It all starts with the vision, the project, the product, the service, No one has done it before, it is so painfully obvious now, How did no one think of such a great idea before. You have Come up with the perfect Idea. The Startup, India will aspire to be. You have Designed a Logo and Decided the name, You have made the list of Top Startups in India and promised you are gonna make the list. But the first biggest obstacle you face to enter the upcoming new startups in India is you lack funds to set up the company, buy the servers, and other necessities. Let’s figure out how you can do that:-

What are the different stages of Funding?

Pre – Seed Funding

This is where you put your own money where your mouth is Literally in Your Startup in India, Here you are most likely spending your own hard-earned money with your co-founder, and if you have an especially loving family then maybe there too.

Seed Funding

Seed funding is the first official stage of the Funding stage. It usually represents the first official money that a business venture or enterprise raises. Some companies never extend beyond seed funding into Series A rounds or beyond. This is the first step to reaching the top start-ups in India.

Who invests as seed funding – Friends, Family, Incubators, Venture capitals but one of the most common types of investors in seed fundings are “Angel investors”. Angel investors are usually ex-entrepreneurs who sold their own successful businesses and now invest in new startups. They are a very good option because of their prior experience as an entrepreneur and the links they have in the industry making breaking into the industry much easier.

Series A funding

After your business is out of infancy and has a track record (an established user base, consistent revenue figures, or some other key performance indicator). Then you can take your business to the next level and ask for serious money.

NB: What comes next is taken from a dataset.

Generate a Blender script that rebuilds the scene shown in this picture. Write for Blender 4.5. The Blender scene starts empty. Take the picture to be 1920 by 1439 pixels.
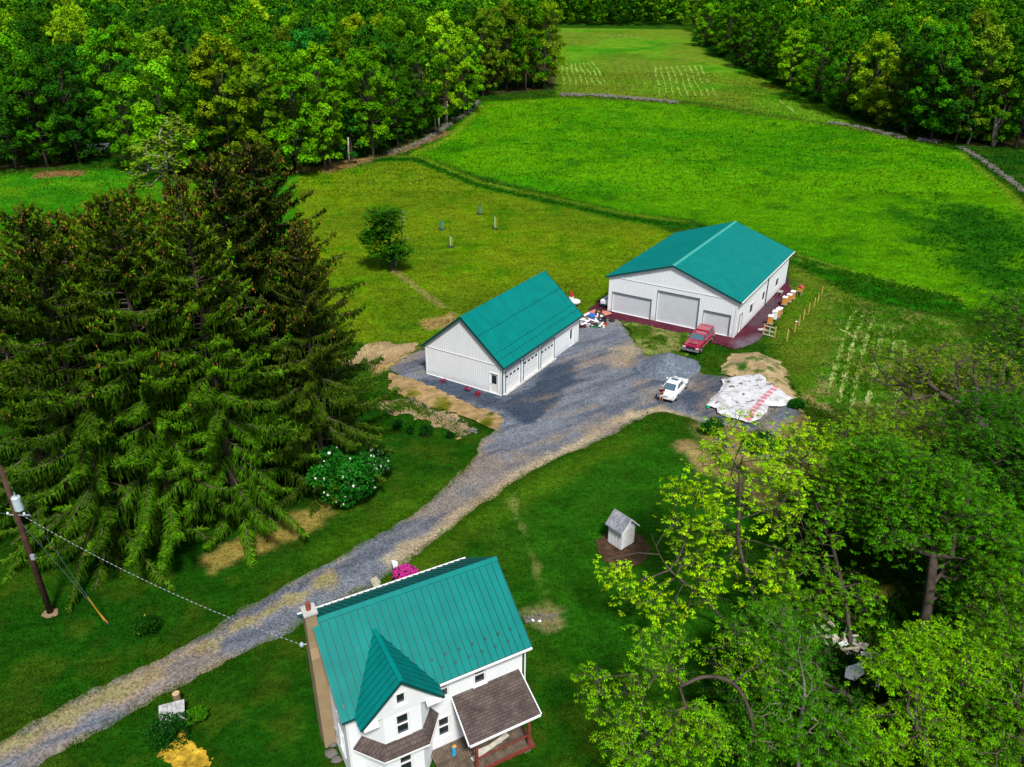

In Series A funding, investors are not just looking for great ideas. Rather, they are looking for companies with great ideas as well as a strong strategy for turning that idea into a successful, money-making business.

In series A round, we have more traditional Venture Capital firms and with money, they bring their connections and soft power

Series B funding

In this stage, we take our business to the next level, past the initial stages and beyond the development of businesses. When you have made it to series B your company is already well established and developed a substantial userbase and made reliable sources of income.

In series B investors see that a business is doing okay and the company has proved its scalability in the mass market. Building a winning product and growing a team requires quality talent acquisition. Bulking up on business development, sales, advertising, tech, support, and employees costs a firm a few pennies. 

Series B is also consisted of traditional VC firms and these VC firms attract more firms to invest in your Company.

Series C funding

If your company makes it to series C funding the chances are you are already quite successful and these rounds are usually to out expand your competitors or to in a lot of cases to buy other companies.

In series C funding the Vc firms feel very secure to invest in the company and low-risk appetite companies also participate giving you a better chance to raise an exorbitant amount of money.